## Material provided

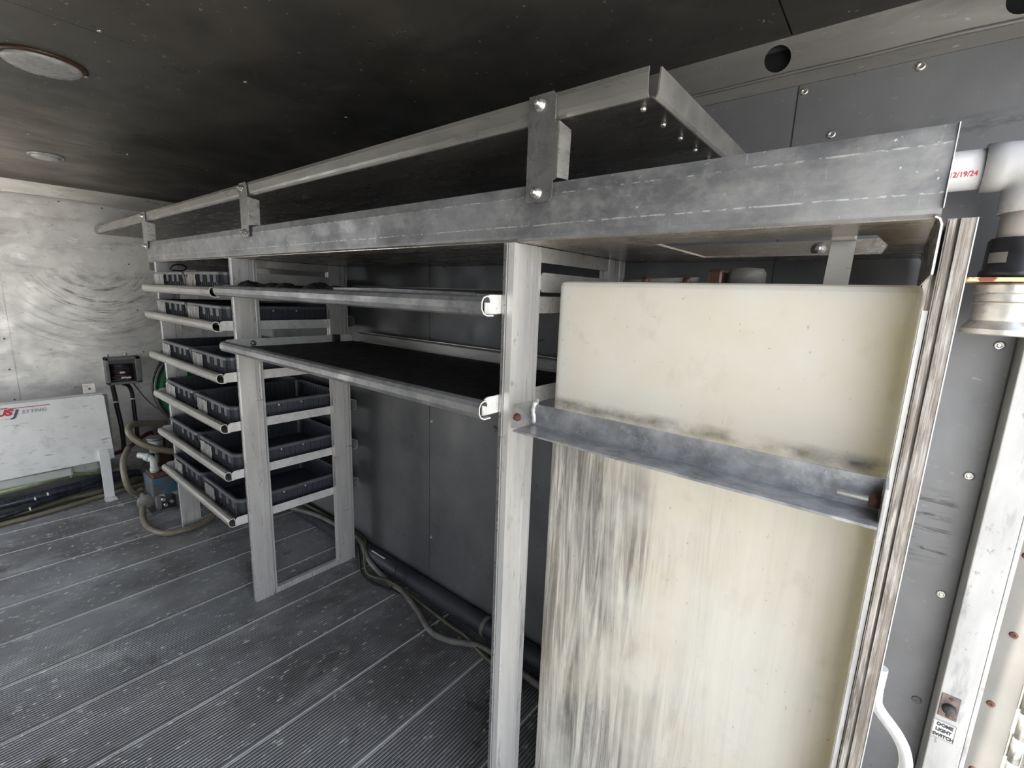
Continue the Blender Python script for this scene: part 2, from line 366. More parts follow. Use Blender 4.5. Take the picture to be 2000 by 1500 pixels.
# ------------------------------------------------------------ the truck box
XB, YA, YL, ZC, XR = -4.62, 1.42, -.85, 2.13, .27
floor = struct('floor', MB().box(XB - .05, XR + .05, YL - .05, YA + .05, -.08, -.03), M_FLOOR)
PW = .3085
def plank_mesh():
    mb = MB(); nr = 24; w = PW - .006; x = .003; pts = [(x, -.03), (x, .0015), (x + .004, .0015)]
    st = (w - .012) / nr
    for i in range(nr):
        a = x + .006 + i * st
        pts += [(a, -.0028), (a + st * .30, -.0028), (a + st * .42, 0), (a + st * .88, 0)]
    pts += [(x + w - .005, .0015), (x + w, .0015), (x + w, -.03)]
    A = [mb.bm.verts.new((p[0], YL, p[1])) for p in pts]; B = [mb.bm.verts.new((p[0], YA, p[1])) for p in pts]
    for i in range(len(pts) - 1): mb.bm.faces.new((A[i], A[i + 1], B[i + 1], B[i]))
    return mb
pk = obj('plank', plank_mesh(), M_FLOOR, floor); x = -2.3606 - PW * 7
pk.location = (x, 0, 0)
jt = obj('joint_strip', MB().box(-.0022, .0022, YL, YA, -.02, .0022), M_JOINT, floor); jt.location = (x, 0, 0)
k = 0
while x + PW * (k + 1) < XR - .02:
    k += 1
    for src in (pk, jt):
        c = src.copy(); COL.objects.link(c); c.location = (x + PW * k, 0, 0)

ceil = struct('ceiling', MB().box(XB - .05, XR + .05, YL - .05, YA + .05, ZC + .01, ZC + .06), M_CEIL)
for a, b in ((XB, -3.127), (-3.123, -1.707), (-1.703, -.288), (-.284, XR + .02)):
    obj('panel', MB().box(a, b, YL, 1.372, ZC, ZC + .008), M_CEIL, ceil)
for X in (-3.11, -1.69, -.272):
    for i in range(7): obj('rivet', MB().lathe([(.006, 0), (.006, -.0015), (.002, -.003)], (X, -.7 + i * .35, ZC), n=8), M_ZINC, ceil)
wa = struct('wall_right', MB().box(XB - .05, .272, YA + .006, YA + .05, -.03, ZC + .02), M_WALLA)
for a, b in ((XB, -4.087), (-4.083, -2.867), (-2.863, -1.647), (-1.643, -.270), (-.266, .203)):
    obj('panel', MB().box(a, b, YA, YA + .006, 0, 2.036), M_WALLA, wa)
for X in (-1.63, -2.85, -.254):
    for Z in (.3, .9, 2.02): 
        if X == -.254 and Z < 1: continue
        obj('rivet', MB().lathe([(.009, 0), (.008, -.003), (.003, -.0035), (.003, -.001)], (X, YA, Z), 'y', 12), M_ZINC, wa)
for X, Z in ((-.036, 2.022), (-.183, 1.91), (.181, 1.433), (.181, 1.139), (.181, .843), (.181, .55), (.181, 1.72)):
    obj('rivet', MB().lathe([(.010, 0), (.0085, -.003), (.004, -.0035), (.003, -.001)], (X, YA, Z), 'y', 14), M_ZINC if Z > .6 else M_BOXG, wa)
# cove between side wall and ceiling, with round holes
cv = sempty('trim_1')
def cove_strip():
    # flat strip with real round holes: grid of ngon rings round each hole
    mb = MB(); y0, z0, y1, z1 = 1.418, 2.066, 1.366, 2.131
    holes = [-.318 - .425 * i for i in range(-1, 10)]
    def P(x, t): return (x, y0 + (y1 - y0) * t, z0 + (z1 - z0) * t)
    L = math.hypot(y1 - y0, z1 - z0); r = .0295
    xs = sorted(holes); prev = XB
    for i, hx in enumerate(xs):
        a, b = hx - L / 2, hx + L / 2
        vs = [mb.bm.verts.new(P(*p)) for p in ((prev, 0), (a, 0), (a, 1), (prev, 1))]; mb.bm.faces.new(vs)
        n = 24
        ring = [mb.bm.verts.new(P(hx + r * cos(2 * pi * k / n), .5 + r * sin(2 * pi * k / n) / L)) for k in range(n)]
        outer = []
        for k in range(n):
            c_, s_ = cos(2 * pi * k / n), sin(2 * pi * k / n); f = min(.5 * L / max(abs(c_), 1e-6), .5 * L / max(abs(s_), 1e-6))
            outer.append(mb.bm.verts.new(P(hx + c_ * f, .5 + s_ * f / L)))
        for k in range(n): mb.bm.faces.new((ring[k], outer[k], outer[(k + 1) % n], ring[(k + 1) % n]))
        prev = b
    return mb
obj('cove_strip', cove_strip(), M_COVE, cv)
obj('lower_strip', MB().box(XB, .27, YA - .0045, YA, 2.036, 2.068), M_COVE, cv)
obj('cavity_shade_sheet', MB().box(XB, .27, 1.4215, 1.424, 2.07, 2.128), M_HOLE, cv)  # black sheet behind the holes, the shade inside painted as colour
obj('sealant_bead', MB().tube([(XB + i * .0815, YA - .006 + .0015 * sin(i * 2.3), 2.067 + .001 * sin(i * 1.7)) for i in range(61)], [.0035 + .0015 * random.random() for i in range(61)], 6), M_COVE, cv)
wb_ = struct('wall_front', MB().box(XB - .05, XB - .004, YL - .05, YA + .05, -.03, ZC + .02), M_WALLB)
for a, b in ((YL, -.92 + .0), (YL, .283), (.287, YA)):
    if b > a: obj('panel', MB().box(XB - .004, XB, a, b, 0, 2.045), M_WALLB, wb_)
for Y in (.255,):
    for i in range(9): obj('rivet', MB().lathe([(.006, 0), (.006, .002), (.002, .003)], (XB, Y, .25 + i * .21), 'x', 8), M_BOXG, wb_)
for Y, Z in ((.62, 2.03), (.85, 2.02), (.97, 1.63), (.99, 1.28), (1.0, .95)):
    obj('rivet', MB().lathe([(.006, 0), (.006, .002), (.002, .003)], (XB, Y, Z), 'x', 8), M_BOXG, wb_)
tb = sempty('trim_2')
obj('cove_strip', MB().prism([(XB, 2.05), (XB + .012, 2.05), (XB + .03, 2.13), (XB, 2.13)], 1, YL, 1.40), M_TRIMB, tb)
obj('lower_strip', MB().box(XB, XB + .006, YL, 1.40, 2.032, 2.044), M_TRIMB, tb)
# opposite side wall with its open side doorway
wl = MB()
for a, b, c, d in ((XB - .05, -4.3, -.03, ZC + .02), (-3.3, XR + .05, -.03, ZC + .02), (-4.3, -3.3, 1.95, ZC + .02)): wl.box(a, b, YL - .04, YL, c, d)
struct('wall_left', wl, M_WALLC)
# rear door frame on the right
df = sempty('door_1')
obj('jamb', MB().box(.206, .262, 1.345, YA, 0, 2.06, .002), M_JAMB, df)
obj('jamb_bead', MB().box(.263, .271, 1.349, 1.39, 0, 2.06, .001), M_JAMB, df)
obj('hinge_flange', MB().box(.2725, .326, 1.362, 1.40, 0, 2.06), M_DOORF, df)
obj('header', MB().box(.206, .33, YL, YA, 2.062, ZC + .01), M_JAMB, df)
obj('jamb', MB().box(.206, .33, YL, YL + .08, 0, 2.06), M_JAMB, df)
obj('sill', MB().box(.272, .34, YL, YA, -.06, .0), M_JOINT, df)
for X, Z in ((.294, .83), (.288, .655), (.283, 1.01), (.288, .48), (.288, 1.2)):
    obj('screw', MB().lathe([(.0075, 0), (.006, -.0025), (.0025, -.003), (.002, -.001)], (X, 1.362, Z), 'y', 12), M_RUST, df)
for i in range(34):
    z = .005 + i * .0605
    obj('hinge_knuckle', MB().cyl((.3385, 1.352, z), (.3385, 1.352, z + .0595), .0098, 14), M_STEEL, df)
    if i % 2: obj('hinge_tab', MB().box(.3255, .332, 1.359, 1.3615, z, z + .0595), M_STEEL, df)
obj('door_leaf', MB().box(.352, 1.30, 1.345, 1.365, .0, 2.06, .002), M_DOORF, df)
g = struct('ground', MB().box(-30, 30, -30, 30, -1.12, -1.02), M_GROUND)
g['label'] = 'sunlit concrete yard outside the truck'

# ------------------------------------------------------------ rack uprights
def post_section(x0, y0, w=.030, d=.100):
    # wide face towards +x with two grooves, front face with two grooves
    g = .006
    return [(x0, y0), (x0 + w * .30, y0), (x0 + w * .33, y0 + g), (x0 + w * .42, y0 + g), (x0 + w * .45, y0), (x0 + w, y0),
            (x0 + w, y0 + d * .60), (x0 + w - g, y0 + d * .62), (x0 + w - g, y0 + d * .66), (x0 + w, y0 + d * .68),
            (x0 + w, y0 + d * .82), (x0 + w - g * 2, y0 + d * .84), (x0 + w - g * 2, y0 + d * .91), (x0 + w, y0 + d * .93),
            (x0 + w, y0 + d), (x0, y0 + d)]
ZT = 1.612
uplabels = ['leftmost bright aluminium rack upright, nearest the hose reel',
            'aluminium rack upright between the bin trays and the open shelves, with floor crossbar',
            'tall aluminium rack upright at the left end of the angle iron brace',
            'scuffed, grimy brown grey rack upright at the right edge of the cream tank']
for i, (x0, lab) in enumerate(zip((-3.27, -2.21, -.683, .033), uplabels)):
    t = thing('rack_upright', lab, 'rack upright', (x0, .8, 0), 'aluminium rack uprights')
    m = (M_POSTL, M_POSTL, M_POST, M_POSTD)[i]
    obj('post', MB().prism(post_section(x0, .8, .027 if i == 3 else .030), 2, 0, ZT), m, t)
    obj('post', MB().prism(post_section(x0, 1.232), 2, 0, ZT), m, t)
    obj('front_strip', MB().box(x0 + .0018, x0 + .0085, .7985, .8002, 0, ZT - .002), M_BRACK if i < 3 else M_POSTD, t)
    obj('foot_bar', MB().box(x0 + .002, x0 + .028, .9, 1.232, 0, .03, .002), m, t)
    if i < 3:
        tbx = obj('top_bar', MB().box(x0 + .02, x0 + .028, .9, 1.232, 1.578, ZT, .001), M_TRAY, t)
        g = MB().prism([(.897, 1.517), (.905, 1.51), (1.224, 1.51), (1.234, 1.52), (1.234, 1.545), (1.226, 1.555), (.905, 1.555), (.897, 1.547)], 0, x0 + .0305, x0 + .034)
        obj('gusset_plate', g, M_TRAY, t)
    if i == 1:
        obj('paper_label', MB().box(x0 + .0285, x0 + .0292, .943, 1.025, 1.583, 1.609), M_PAPER, t)
    if i == 3:
        obj('worn_edge', MB().box(x0 + .0262, x0 + .0275, .7988, .8008, 0, ZT), M_TAB, t)
        obj('inner_flange', MB().box(x0 - .007, x0 - .001, .803, .83, 0, 1.50), M_POST, t, label='bright strip on the inner side of the post')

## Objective
Leave out the pictures and repeat exactly the lines from the start of the material through the line that contains "c = src.copy();", both included.

## Worked answer
Continue the Blender Python script for this scene: part 2, from line 366. More parts follow. Use Blender 4.5. Take the picture to be 2000 by 1500 pixels.
# ------------------------------------------------------------ the truck box
XB, YA, YL, ZC, XR = -4.62, 1.42, -.85, 2.13, .27
floor = struct('floor', MB().box(XB - .05, XR + .05, YL - .05, YA + .05, -.08, -.03), M_FLOOR)
PW = .3085
def plank_mesh():
    mb = MB(); nr = 24; w = PW - .006; x = .003; pts = [(x, -.03), (x, .0015), (x + .004, .0015)]
    st = (w - .012) / nr
    for i in range(nr):
        a = x + .006 + i * st
        pts += [(a, -.0028), (a + st * .30, -.0028), (a + st * .42, 0), (a + st * .88, 0)]
    pts += [(x + w - .005, .0015), (x + w, .0015), (x + w, -.03)]
    A = [mb.bm.verts.new((p[0], YL, p[1])) for p in pts]; B = [mb.bm.verts.new((p[0], YA, p[1])) for p in pts]
    for i in range(len(pts) - 1): mb.bm.faces.new((A[i], A[i + 1], B[i + 1], B[i]))
    return mb
pk = obj('plank', plank_mesh(), M_FLOOR, floor); x = -2.3606 - PW * 7
pk.location = (x, 0, 0)
jt = obj('joint_strip', MB().box(-.0022, .0022, YL, YA, -.02, .0022), M_JOINT, floor); jt.location = (x, 0, 0)
k = 0
while x + PW * (k + 1) < XR - .02:
    k += 1
    for src in (pk, jt):
        c = src.copy(); COL.objects.link(c); c.location = (x + PW * k, 0, 0)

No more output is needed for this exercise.